Monday, January 7, 2008

Master Chef Goes Prime Time

Master Chef Goes Large is back on our TV screens larger than ever!

With its now familiar format and its new prime time slot, this series promises to be even more exciting, and for the contestants at least, more emotional than the other brilliant predecessors.

The only thing missing of course is me.




I took a slightly unconventional route into restaurant ownership, by entering this popular television competition; celebrity judge Greg Wallace had in the previous series promised that winning “would change someone’s life”. Weary of the nine to five rat-race and keen to live out a long held dream of mine, I thought it was worth a shot, but disappointingly I never made it as far as the televised stages and exited the competition following an un-glamorous damp day filming at a Birmingham Travel Lodge.

I thought my Thai Chicken Samosas were little triangular pockets of culinary delight, but evidently the judge did not concur. I’ve met Greg Wallace before, as I have Jamie Oliver and Gordon Ramsay, and thought maybe that would have gone someway towards securing my television debut, but obviously I was just placing too much importance on that Saturday morning book signing event at WH Smiths.

Undaunted by this minor setback, my wife and I took the more traditional route and secured the lease on The Riverside, a small, quaint 32 covers establishment in the Lake District, and so without any help from Greg we changed our lives ourselves, although whether this was for the better or not still remains open for lively debate.

Good luck to all the contestants – I just hope you know what you are letting yourselves in for.

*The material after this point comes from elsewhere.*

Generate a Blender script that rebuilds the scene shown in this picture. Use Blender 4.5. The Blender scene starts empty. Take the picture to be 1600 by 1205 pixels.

Recipe: Thai Chicken Samosas

Serve these hot as a starter, perhaps with a cucumber, spring onion and coriander salad with a lemongrass dressing, as I presented to Master Chef, or cold as a lunchtime snack or a perfect picnic item. Either way delicious, despite the misguided opinion of them at the BBC.

Ingredients

For the Thai curry paste:


4-6 medium hot green chillies, de-seeded and roughly chopped
2 shallots, roughly chopped
5cm/2in piece of fresh ginger, peeled and grated
2 garlic cloves, crushed
small bunch of fresh coriander, stalks and all
2 lemongrass stalks, chopped
1 lime, grated zest and juice
1 tbsp ground coriander
1 tsp ground cumin
2 tsp Thai fish sauce
3 tbsp olive oil

The rest:

2 large chicken breast chopped into small bite sized pieces
Tin of coconut milk
¼ pint of chicken stock
Handful of boiled rice (Thai Jasmine rice is perfect but long grain will suffice)
6 sheets of filo pastry
Butter

Method

Preheat the oven to 200°c

Throw all the paste ingredients into a food blender and blitz into a paste. You will have more than you need, but the rest will keep in the fridge for up to 3 weeks.

Heat some oil in a pan add a quantity of paste, according to taste. Once it begins to start sizzling, throw in the chicken pieces and stir fry for a few minutes. Add the coconut milk and stock and reduce until you have a thick sauce. Stir in the cooked rice and allow to cool.

Take 1 sheet of filo and brush it with melted butter. Lay another sheet on top and coat it with butter and then repeat with the third sheet. Turn it over so the buttered side is down, and vertically slice 5cm strips.

Place a spoonful of the Thai chicken at the bottom of each strip. Starting from the left, fold the filo sheets across the mixture into a triangle, then across again to the other side and so on until you form a tightly closed triangular parcel.

Place on a baking tray and cook in the centre of the oven for around 15 to 20 minutes, or until golden brown and crispy.

5 comments:

Anonymous said...

Great that this show is back on. Would love to enter but dont think id get pass the ingredients test!

Anonymous said...

why did greg wallace say at the beginning that he wasn't looking for anyoen to experiment with food at this stage and then love the guy who made a chocolate sauce?

Anonymous said...

Your Thai samosas sound good - I'm going to try them this weekend. Bad luck on not getting any further in the competition and best of luck with your book.

Anonymous said...

Larry - I agree. I thought the women that made the butternut squash rissotto was much better - ok so maybe it wasn't that fancy - but they did give them rissotto rice and butternut squash to cook with so what did they expect? Looked like a good, clean plate of food to me.

Alicia Foodycat said...

The samosas sound delicious. And I would like to hit Gregg Wallace's smirking face with a brick, so I don't know how you could contemplate actually going on masterchef!